REQUIRED WORK:
In this exercise, return the whole listing exactly, excluding any images.

* Begin DATA PROVIDED *

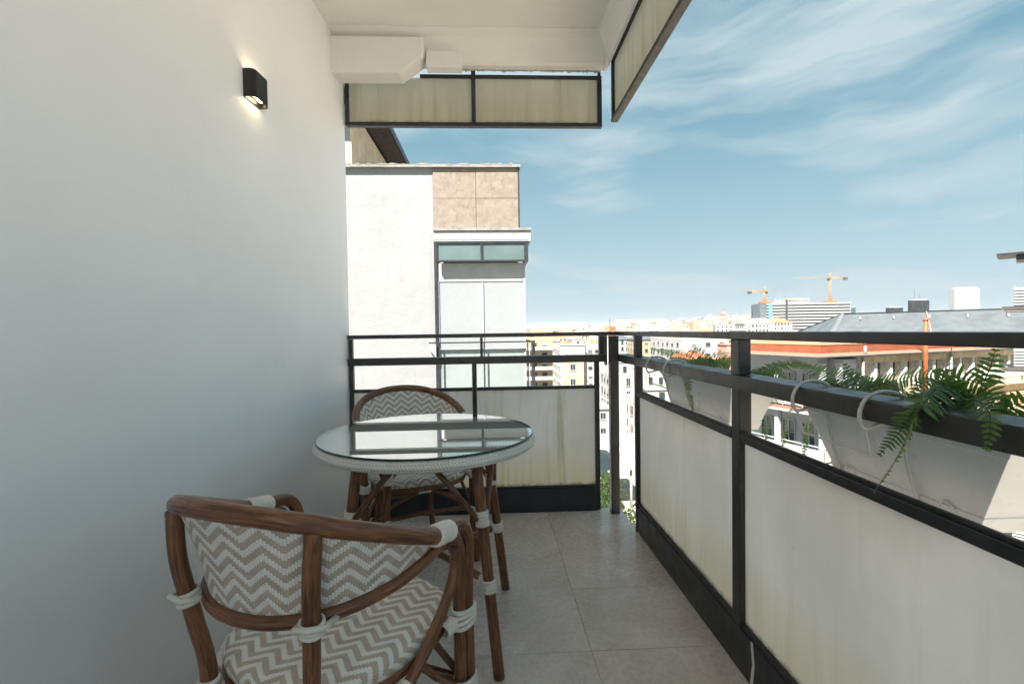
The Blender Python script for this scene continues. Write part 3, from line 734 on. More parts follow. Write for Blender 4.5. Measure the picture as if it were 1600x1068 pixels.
# ================================================================== PLANTERS AND FERNS
def make_planter(ya, yb, label, hooks):
    yc = (ya+yb)/2; L2 = abs(ya-yb)/2
    pl = thing('window_box_planter', label, 'planter', (.965, yc, .728), 0, 'window box planters on the railing')
    # tapered trough, open at the top (local coordinates: z 0..0.165)
    def ring(z, f, off=0):
        hx = .058+.040*z/.202-off; hy = L2-.105+.101*z/.202-off; return [(-hx, -hy, z), (hx, -hy, z), (hx, hy, z), (-hx, hy, z)]
    m = MB(); rings = [ring(0, 0), ring(.034, 0), ring(.035, 0, .0025), ring(.160, 0, .0025), ring(.161, 0, -.001), ring(.202, 0, -.001), ring(.202, 0, .004), ring(.02, 0, .005)]
    vs = sum(rings, []); fs = [(3, 2, 1, 0)]
    for i in range(len(rings)-1):
        for k in range(4): fs.append((i*4+k, i*4+(k+1) % 4, (i+1)*4+(k+1) % 4, (i+1)*4+k))
    e = (len(rings)-1)*4; fs.append((e, e+1, e+2, e+3)); m.add(vs, fs)
    body = m.build('trough', 'white_plastic', pl); b_ = body.modifiers.new('bevel', 'BEVEL'); b_.width = .0025; b_.segments = 2; b_.limit_method = 'ANGLE'
    m = MB(); m.box(-.080, .080, -L2+.05, L2-.05, .13, .172); m.build('soil', 'soil', pl)
    # half-round foot mark
    for y in (-L2+.16, L2-.16):
        m = MB(); q = [Vector((-.0655, y+.018*cos(a), .024+.018*sin(a))) for a in [pi*k/10 for k in range(11)]]
        m.tube(q, .0018, 6); m.build('drain_mark', 'white_plastic', pl)
    for hy in hooks:
        y = hy-yc
        hook = spline([(-.066, y, .012), (-.090, y, .100), (-.106, y, .176), (-.140, y, .186), (-.184, y, .178), (-.195, y, .207), (-.180, y, .240), (-.145, y, .254), (-.105, y, .245), (-.088, y, .222)], 6)
        MB().tube(hook, .0042, 8).build('hook', 'white_wire', pl)
    for a, b in zip(hooks[0::2], hooks[1::2]):
        ya_, yb_ = a-yc, b-yc
        q = [(-.183, ya_, .176), (-.168, ya_-.004, .122), (-.168, yb_+.004, .122), (-.183, yb_, .176)]
        q2 = []
        for i in range(3): q2 += [Vector(q[i]).lerp(Vector(q[i+1]), k/8) for k in range(8)]
        q2.append(Vector(q[3])); MB().tube(q2, .003, 8).build('wire_brace', 'white_wire', pl)
    return pl
make_planter(2.47, 1.70, 'white plastic planter on the railing near the corner post', (2.36, 2.12))
make_planter(1.33, .752, 'white plastic planter on the railing at right, nearest to us', (1.20, .975))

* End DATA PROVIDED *

THE SOLUTION:
The Blender Python script for this scene continues. Write part 3, from line 734 on. More parts follow. Write for Blender 4.5. Measure the picture as if it were 1600x1068 pixels.
# ================================================================== PLANTERS AND FERNS
def make_planter(ya, yb, label, hooks):
    yc = (ya+yb)/2; L2 = abs(ya-yb)/2
    pl = thing('window_box_planter', label, 'planter', (.965, yc, .728), 0, 'window box planters on the railing')
    # tapered trough, open at the top (local coordinates: z 0..0.165)
    def ring(z, f, off=0):
        hx = .058+.040*z/.202-off; hy = L2-.105+.101*z/.202-off; return [(-hx, -hy, z), (hx, -hy, z), (hx, hy, z), (-hx, hy, z)]
    m = MB(); rings = [ring(0, 0), ring(.034, 0), ring(.035, 0, .0025), ring(.160, 0, .0025), ring(.161, 0, -.001), ring(.202, 0, -.001), ring(.202, 0, .004), ring(.02, 0, .005)]
    vs = sum(rings, []); fs = [(3, 2, 1, 0)]
    for i in range(len(rings)-1):
        for k in range(4): fs.append((i*4+k, i*4+(k+1) % 4, (i+1)*4+(k+1) % 4, (i+1)*4+k))
    e = (len(rings)-1)*4; fs.append((e, e+1, e+2, e+3)); m.add(vs, fs)
    body = m.build('trough', 'white_plastic', pl); b_ = body.modifiers.new('bevel', 'BEVEL'); b_.width = .0025; b_.segments = 2; b_.limit_method = 'ANGLE'
    m = MB(); m.box(-.080, .080, -L2+.05, L2-.05, .13, .172); m.build('soil', 'soil', pl)
    # half-round foot mark
    for y in (-L2+.16, L2-.16):
        m = MB(); q = [Vector((-.0655, y+.018*cos(a), .024+.018*sin(a))) for a in [pi*k/10 for k in range(11)]]
        m.tube(q, .0018, 6); m.build('drain_mark', 'white_plastic', pl)
    for hy in hooks:
        y = hy-yc
        hook = spline([(-.066, y, .012), (-.090, y, .100), (-.106, y, .176), (-.140, y, .186), (-.184, y, .178), (-.195, y, .207), (-.180, y, .240), (-.145, y, .254), (-.105, y, .245), (-.088, y, .222)], 6)
        MB().tube(hook, .0042, 8).build('hook', 'white_wire', pl)
    for a, b in zip(hooks[0::2], hooks[1::2]):
        ya_, yb_ = a-yc, b-yc
        q = [(-.183, ya_, .176), (-.168, ya_-.004, .122), (-.168, yb_+.004, .122), (-.183, yb_, .176)]
        q2 = []
        for i in range(3): q2 += [Vector(q[i]).lerp(Vector(q[i+1]), k/8) for k in range(8)]
        q2.append(Vector(q[3])); MB().tube(q2, .003, 8).build('wire_brace', 'white_wire', pl)
    return pl
make_planter(2.47, 1.70, 'white plastic planter on the railing near the corner post', (2.36, 2.12))
make_planter(1.33, .752, 'white plastic planter on the railing at right, nearest to us', (1.20, .975))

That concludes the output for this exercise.